• [Task objective]
Pick out the lines below that include the string "picture".

• [Data lines]
<<<<

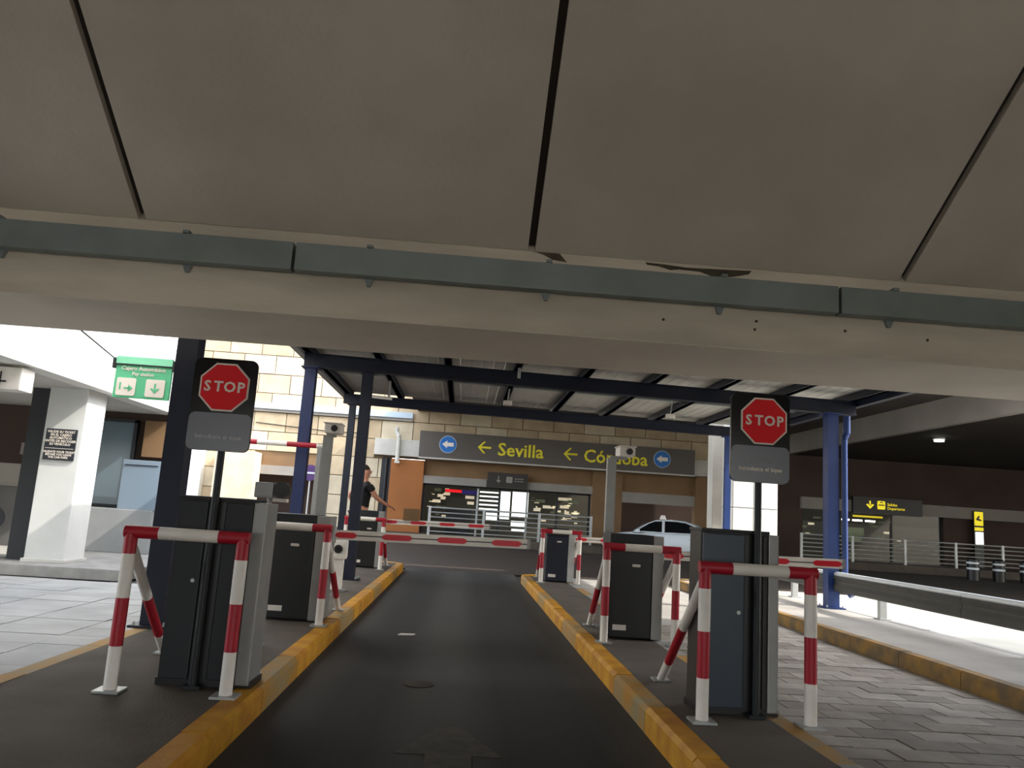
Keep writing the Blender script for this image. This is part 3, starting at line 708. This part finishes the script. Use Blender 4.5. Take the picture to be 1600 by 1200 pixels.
# ================================================================== signs
def arrow_left(x0,x1,z,t,y0,y1):   # line arrow pointing left
    b=MB(); h=(x1-x0)*.45
    b.prism([(x0+.05,z-t/2),(x1,z-t/2),(x1,z+t/2),(x0+.05,z+t/2)],y0,y1)
    b.prism([(x0,z),(x0+h,z+h),(x0+h+t*.9,z+h-t*.2),(x0+t*1.25,z)],y0-.001,y1); b.prism([(x0,z),(x0+t*1.25,z),(x0+h+t*.9,z-h+t*.2),(x0+h,z-h)],y0-.001,y1)
    return b
r=thing('destination_sign','long brown overhead sign reading Sevilla and Córdoba with left arrows','sign',(3.9,33.4,3.4))
def tz(x): return -.010*(x-3.9)
b=MB(); b.prism([(-2.0,3.43),(9.8,3.43),(9.8,4.50),(-2.0,4.54)],33.35,33.5); bd=b.build('board',M['gantry'],r)
b=MB(); b.prism([(-2.0,3.37),(9.8,3.37),(9.8,3.43),(-2.0,3.43)],33.3,33.5); b.build('bottom_trim',M['fascia'],r)
for xx in (-.80,8.37):
    z=4.02
    o=MB().prism(ngon(xx,z,.37,28),33.32,33.35).build('disc_rim',M['palebl'],r)
    MB().prism(ngon(xx,z,.34,28),33.31,33.325).build('disc',M['bluesign'],o)
    a=MB(); a.prism([(xx-.25,z),(xx-.03,z+.16),(xx-.03,z+.08),(xx+.24,z+.08),(xx+.24,z-.08),(xx-.03,z-.08),(xx-.03,z-.16)],33.295,33.315); a.build('arrow',M['signwhite'],o)
arrow_left(.46,1.03,4.0,.085,33.33,33.35).build('arrow',M['yellow'],bd)
arrow_left(4.12,4.72,3.97,.085,33.33,33.35).build('arrow',M['yellow'],bd)
text('lettering','Sevilla',.76,M['yellow'],bd,1.31,33.34,3.94,'LEFT',bold=.012,depth=.01,sx=1.05)
text('lettering','Córdoba',.76,M['yellow'],bd,4.98,33.34,3.92,'LEFT',bold=.012,depth=.01,sx=1.0)
for xx in (-1.5,3.9,9.3): MB().box(xx-.05,xx+.05,33.5,33.62,3.6,4.3).build('bracket',M['duct'],r)
# downpipe left of sign
b=MB(); b.tube((-3.0,33.5,4.62),(-3.0,33.5,4.40),.09); b.tube((-3.0,33.5,4.40),(-2.88,33.42,4.2),.09); b.tube((-2.88,33.42,4.2),(-2.88,33.42,3.15),.09); b.box(-2.99,-2.77,33.34,33.5,3.1,3.18)
tag(b.build('downpipe',M['fascia']),'pale downpipe crossing the gutter left of the destination sign','pipe')
b=MB(); b.tube((-3.35,33.86,.3),(-3.35,33.86,3.3),.07); tag(b.build('downpipe',M['cab']),'dark vertical pipe at the orange doorway corner','pipe')
b=MB(); b.tube((-4.35,33.86,.1),(-4.35,33.86,5.0),.05); tag(b.build('downpipe',M['orange']),'thin brown pipe on the limestone wall above the person','pipe')
b=MB(); b.tube((-9.0,33.88,4.45),(-5.9,33.88,4.28),.018,n=6); b.tube((-5.9,33.88,4.28),(-4.6,33.88,4.30),.018,n=6); tag(b.build('wall_cable',M['cab']),'thin dark cable running across the limestone wall behind the left camera','cable')
# door sign
r=thing('hanging_sign','small dark sign above the lit shop doors','sign',(1.7,33.6,2.3))
bd=MB().box(.98,2.68,33.6,33.7,2.38,3.0).build('board',M['cab_side'],r)
MB().prism(rrect(2.0-.1,2.72,.26,.26,.03,2),33.58,33.6).build('pictogram',M['lintel'],bd)
a=MB(); a.box(1.42,1.46,33.58,33.6,2.65,2.86); a.prism([(1.44,2.56),(1.34,2.68),(1.54,2.68)],33.58,33.6); a.build('down_arrow',M['lintel'],bd)
for k in range(2): MB().box(2.12,2.5,33.58,33.6,2.66+.1*k,2.69+.1*k).build('faint_line',M['lintel'],bd)
# right yellow sign
r=thing('hanging_sign','dark sign with lit yellow arrow and symbol above the right entrance','sign',(18.4,33.6,2.6))
bd=MB().box(16.9,20.0,33.6,33.75,2.30,3.02).build('board',M['black'],r)
a=MB(); a.box(17.62,17.68,33.58,33.6,2.68,2.86); a.prism([(17.65,2.52),(17.47,2.70),(17.55,2.73),(17.65,2.63),(17.75,2.73),(17.83,2.70)],33.58,33.6); a.build('down_arrow',M['lit_yellow'],bd)
MB().prism(rrect(18.15,2.70,.34,.36,.04,2),33.58,33.6).build('pictogram',M['lit_yellow'],bd)
a=MB(); a.box(18.02,18.28,33.575,33.581,2.68,2.73); a.prism([(18.05,2.80),(18.15,2.86),(18.25,2.80)],33.575,33.581); a.build('symbol',M['black'],bd)
text('lettering','Salidas\nDepartures',.17,M['lit_yellow'],bd,18.42,33.59,2.66,'LEFT',depth=.004)
# pylon
r=thing('parking_pylon','narrow lit yellow and white sign on the dark terminal wall','sign',(22.6,33.6,0))
MB().box(22.38,22.80,33.70,33.80,.28,2.74).build('back_panel',M['black'],r)
MB().box(22.40,22.78,33.66,33.70,2.10,2.70).build('yellow_top',M['lit_yellow'],r)
a=MB(); a.prism([(22.44,2.35),(22.56,2.52),(22.62,2.52),(22.58,2.40),(22.72,2.34),(22.66,2.30),(22.52,2.32)],33.64,33.66); a.build('symbol',M['black'],r)
MB().box(22.40,22.78,33.66,33.70,1.88,2.02).build('yellow_strip',M['lit_yellow'],r)
MB().box(22.43,22.77,33.66,33.70,1.28,1.82).build('white_panel',M['lit_white'],r)
# ceiling downlight
r=thing('ceiling_downlight','bright round lamp under the dark terminal soffit','lamp',(15.5,25,4.5))
MB().tube((15.5,25,4.66),(15.5,25,4.60),.2,n=18).build('housing',M['galv'],r)
MB().tube((15.5,25,4.60),(15.5,25,4.54),.15,n=18).build('lens',M['lit_lamp'],r)
# purple no-entry style disc
r=thing('round_sign','purple round sign on a thin post before the dark left opening','sign',(-6.3,33,0))
MB().prism(ngon(-6.33,2.44,.33,24),32.96,33.0).build('disc',M['purple'],r)
MB().box(-6.55,-6.12,32.94,32.96,2.40,2.47).build('bar',M['textgrey'],r)
MB().tube((-6.33,33.03,.3),(-6.33,33.03,2.7),.035).build('post',M['galv'],r)

# green sign on cable
r=thing('payment_sign','green hanging sign with two white arrow squares, payment machine','sign',(-3.68,9,2.26))
bd=MB().box(-4.0,-3.38,8.98,9.02,2.27,2.74,ch=.006).build('board',M['green'],r)
MB().box(-4.0,-3.38,8.968,8.98,2.655,2.74).build('top_strip',M['green_lt'],r)
MB().box(-4.0,-3.38,8.965,8.98,2.64,2.655).build('dark_seam',M['cab'],r)
text('lettering','Cajero Automático',.062,M['signwhite'],bd,-3.69,8.974,2.605,depth=.002,bold=.001)
text('lettering','Pay station',.055,M['signwhite'],bd,-3.69,8.974,2.545,depth=.002,bold=.001)
for k,xx in enumerate((-3.86,-3.54)):
    q=MB().prism(rrect(xx,2.395,.21,.20,.02,3),8.97,8.98).build('white_square',M['signwhite'],r)
    a=MB()
    if k: a.box(xx-.008,xx+.008,8.965,8.971,2.37,2.45); a.prism([(xx,2.335),(xx-.05,2.39),(xx-.03,2.395),(xx,2.365),(xx+.03,2.395),(xx+.05,2.39)],8.965,8.971)
    else: a.box(xx-.07,xx-.055,8.965,8.971,2.36,2.44); a.box(xx-.02,xx+.04,8.965,8.971,2.372,2.388); a.prism([(xx+.075,2.38),(xx+.03,2.42),(xx+.03,2.34)],8.965,8.971)
    a.build('pictogram',M['green'],q)
for xx in (-4.02,-3.36): MB().box(xx-.02,xx+.02,8.97,9.03,2.60,2.72).build('cable_clip',M['cab'],r)
b=MB(); P=[(-4.55,6.40,3.10),(-4.40,9,3.02-.0),(-4.02,9,2.76),(-3.7,9,2.70)]
b=MB(); b.tube((-3.26,6.42,2.56),(-4.02,9,2.70),.008,n=6); b.tube((-3.36,9,2.66),(-2.59,7.0,2.31),.008,n=6)
tag(b.build('support_cable',M['cab']),'thin dark cable holding the green payment sign','cable')

# black notice on pillar
r=thing('notice_plate','black notice plate with white writing on the white pillar','sign',(-5.97,11.98,1.6))
bd=MB().box(-6.19,-5.75,11.975,11.996,1.62,2.08).build('plate',M['navysign'],r)
text('lettering','VALIDE SU TICKET\nEN EL CAJERO\nAUTOMÁTICO\nANTES DE RECOGER\nSU VEHÍCULO',.048,M['signwhite'],bd,-5.97,11.971,1.945,depth=.001,bold=.0008)
MB().box(-6.17,-5.77,11.972,11.976,1.79,1.796).build('divider',M['signwhite'],bd)
text('lettering','VALIDATE YOUR TICKET\nBEFORE YOU LEAVE\nTHE CAR PARK',.042,M['signwhite'],bd,-5.97,11.971,1.70,depth=.001,bold=.0008)

# ================================================================== left building contents
r=thing('glazed_door','blue grey glazed door in the recess behind the pillar','door',(-6.6,15.15,.15))
MB().box(-7.0,-6.18,15.10,15.2,.95,2.50).build('glass',M['blueglass'],r)
b=MB()
for (x0,x1,z0,z1) in ((-7.04,-6.98,.95,2.55),(-6.22,-6.16,.95,2.55),(-7.04,-6.16,2.50,2.56),(-7.04,-6.16,.92,.98)): b.box(x0,x1,15.06,15.16,z0,z1)
b.build('frame',M['cab'],r)
MB().box(-6.98,-6.86,15.02,15.06,1.60,1.78).build('lock_box',M['black'],r)
r=tag(MB().box(-7.1,-5.5,14.6,14.95,.15,.92,ch=.02).build('low_wall',M['lowwall']),'low pale wall beneath the glazed door','wall')
r=thing('vending_panel','pale blue panel under an orange board in the recess','panel',(-5.85,15,.92))
MB().box(-6.14,-5.47,14.62,14.9,.92,1.80,ch=.01).build('panel',M['panelblue'],r)
MB().box(-6.10,-5.52,14.61,14.62,1.70,1.715).build('seam',M['cab'],r)
r=tag(MB().box(-6.02,-5.55,15.05,15.2,1.88,2.56,ch=.01).build('orange_board',M['brown']),'orange brown board above the pale blue panel','board')
r=tag(MB().box(-8.5,-7.84,14.7,15.1,1.24,1.60,ch=.02).build('parapet_box',M['lintel']),'beige box against the dark wall left of the pillar','box')
r=tag(MB().box(-8.22,-7.98,15.1,15.2,1.78,2.0,ch=.01).build('switch_box',M['lintel']),'small pale switch box on the dark wall left of the pillar','box')
r=thing('low_partition','grey low partition at the left picture edge','partition',(-9,14.9,.15))
MB().box(-12,-7.7,14.75,15.1,.15,1.20,ch=.01).build('panel',M['partition'],r)
MB().box(-12,-7.68,14.72,15.12,1.20,1.24).build('coping',M['lintel'],r)
MB().tube((-8.3,14.74,.62),(-8.3,14.75,.62),.2,n=18).build('round_grille',M['cab'],r)
r=thing('emergency_light','white slotted light box below the left soffit','light box',(-5.9,10,2.35))
MB().box(-6.05,-5.55,9.95,10.25,2.38,2.66,ch=.02).build('housing',M['white'],r)
MB().box(-5.95,-5.72,9.94,9.955,2.47,2.49).build('slot',M['black'],r)
MB().box(-5.80,-5.785,9.94,9.955,2.42,2.60).build('slot',M['black'],r)
for xx in (-5.95,-5.65): MB().box(xx-.01,xx+.01,10.08,10.1,2.66,2.70).build('hanger',M['galv'],r)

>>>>

• [Output below]
Keep writing the Blender script for this image. This is part 3, starting at line 708. This part finishes the script. Use Blender 4.5. Take the picture to be 1600 by 1200 pixels.
r=thing('low_partition','grey low partition at the left picture edge','partition',(-9,14.9,.15))